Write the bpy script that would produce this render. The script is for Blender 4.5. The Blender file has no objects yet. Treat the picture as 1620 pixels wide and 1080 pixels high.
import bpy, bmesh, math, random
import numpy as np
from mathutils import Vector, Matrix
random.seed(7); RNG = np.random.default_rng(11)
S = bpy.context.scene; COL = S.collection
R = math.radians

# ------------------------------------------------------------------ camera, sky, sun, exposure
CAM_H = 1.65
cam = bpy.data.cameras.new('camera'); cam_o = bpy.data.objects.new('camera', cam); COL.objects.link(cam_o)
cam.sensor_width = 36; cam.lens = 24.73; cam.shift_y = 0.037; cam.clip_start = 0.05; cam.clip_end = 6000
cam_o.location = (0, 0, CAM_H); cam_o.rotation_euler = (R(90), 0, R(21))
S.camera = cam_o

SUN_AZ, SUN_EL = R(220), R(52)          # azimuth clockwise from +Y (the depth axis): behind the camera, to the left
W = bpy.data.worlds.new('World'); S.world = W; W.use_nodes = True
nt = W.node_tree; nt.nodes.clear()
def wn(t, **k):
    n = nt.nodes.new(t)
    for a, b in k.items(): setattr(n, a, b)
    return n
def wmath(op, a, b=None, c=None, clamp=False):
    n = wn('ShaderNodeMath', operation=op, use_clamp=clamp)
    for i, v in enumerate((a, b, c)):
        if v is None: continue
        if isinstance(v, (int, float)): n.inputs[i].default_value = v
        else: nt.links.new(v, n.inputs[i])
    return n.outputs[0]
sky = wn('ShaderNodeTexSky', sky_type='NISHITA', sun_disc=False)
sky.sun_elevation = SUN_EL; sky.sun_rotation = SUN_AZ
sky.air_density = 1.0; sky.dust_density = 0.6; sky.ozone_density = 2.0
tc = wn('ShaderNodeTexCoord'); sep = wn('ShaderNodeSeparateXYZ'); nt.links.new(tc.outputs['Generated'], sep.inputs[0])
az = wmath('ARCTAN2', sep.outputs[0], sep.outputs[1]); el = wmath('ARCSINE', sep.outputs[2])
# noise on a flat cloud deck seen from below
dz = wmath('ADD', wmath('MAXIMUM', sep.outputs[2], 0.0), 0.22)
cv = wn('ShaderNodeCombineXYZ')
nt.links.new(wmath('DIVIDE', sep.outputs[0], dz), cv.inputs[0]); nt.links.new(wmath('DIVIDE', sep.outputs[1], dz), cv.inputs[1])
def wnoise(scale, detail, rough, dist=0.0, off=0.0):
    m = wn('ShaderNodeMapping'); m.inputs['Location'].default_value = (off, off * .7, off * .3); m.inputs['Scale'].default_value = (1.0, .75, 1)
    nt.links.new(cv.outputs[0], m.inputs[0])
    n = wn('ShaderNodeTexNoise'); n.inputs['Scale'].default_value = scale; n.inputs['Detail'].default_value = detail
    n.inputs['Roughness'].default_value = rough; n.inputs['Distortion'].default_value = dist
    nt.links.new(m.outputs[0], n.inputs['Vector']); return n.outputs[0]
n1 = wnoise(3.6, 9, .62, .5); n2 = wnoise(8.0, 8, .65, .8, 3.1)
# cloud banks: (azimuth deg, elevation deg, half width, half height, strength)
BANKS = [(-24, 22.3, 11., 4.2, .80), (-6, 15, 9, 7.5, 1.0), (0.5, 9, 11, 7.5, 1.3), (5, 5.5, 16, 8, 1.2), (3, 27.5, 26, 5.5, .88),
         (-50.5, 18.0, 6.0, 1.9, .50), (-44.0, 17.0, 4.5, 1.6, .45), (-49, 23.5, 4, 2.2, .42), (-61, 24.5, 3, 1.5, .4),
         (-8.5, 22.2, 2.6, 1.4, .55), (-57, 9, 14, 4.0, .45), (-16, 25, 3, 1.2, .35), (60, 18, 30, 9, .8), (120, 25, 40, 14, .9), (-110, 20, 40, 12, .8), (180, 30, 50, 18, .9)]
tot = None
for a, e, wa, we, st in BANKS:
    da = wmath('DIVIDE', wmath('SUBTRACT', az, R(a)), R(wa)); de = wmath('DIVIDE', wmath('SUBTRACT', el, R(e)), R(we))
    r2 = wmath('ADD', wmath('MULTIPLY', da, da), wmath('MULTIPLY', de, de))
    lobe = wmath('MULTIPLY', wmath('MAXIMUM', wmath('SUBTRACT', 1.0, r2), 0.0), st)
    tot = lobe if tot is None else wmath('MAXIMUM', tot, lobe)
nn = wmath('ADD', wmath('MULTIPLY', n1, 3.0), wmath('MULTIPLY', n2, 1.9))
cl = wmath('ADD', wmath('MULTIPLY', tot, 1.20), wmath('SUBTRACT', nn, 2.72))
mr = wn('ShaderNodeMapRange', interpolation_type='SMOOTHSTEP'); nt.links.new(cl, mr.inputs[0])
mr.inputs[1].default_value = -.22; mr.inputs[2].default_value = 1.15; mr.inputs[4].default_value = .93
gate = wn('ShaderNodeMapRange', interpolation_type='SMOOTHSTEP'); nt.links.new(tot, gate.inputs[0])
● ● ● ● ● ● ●
Stated problem
Return, please, the lines of the data from the first through the line containing "S.camera = cam_o", both kept, exactly as they stand and nothing more.

Response
Write the bpy script that would produce this render. The script is for Blender 4.5. The Blender file has no objects yet. Treat the picture as 1620 pixels wide and 1080 pixels high.
import bpy, bmesh, math, random
import numpy as np
from mathutils import Vector, Matrix
random.seed(7); RNG = np.random.default_rng(11)
S = bpy.context.scene; COL = S.collection
R = math.radians

# ------------------------------------------------------------------ camera, sky, sun, exposure
CAM_H = 1.65
cam = bpy.data.cameras.new('camera'); cam_o = bpy.data.objects.new('camera', cam); COL.objects.link(cam_o)
cam.sensor_width = 36; cam.lens = 24.73; cam.shift_y = 0.037; cam.clip_start = 0.05; cam.clip_end = 6000
cam_o.location = (0, 0, CAM_H); cam_o.rotation_euler = (R(90), 0, R(21))
S.camera = cam_o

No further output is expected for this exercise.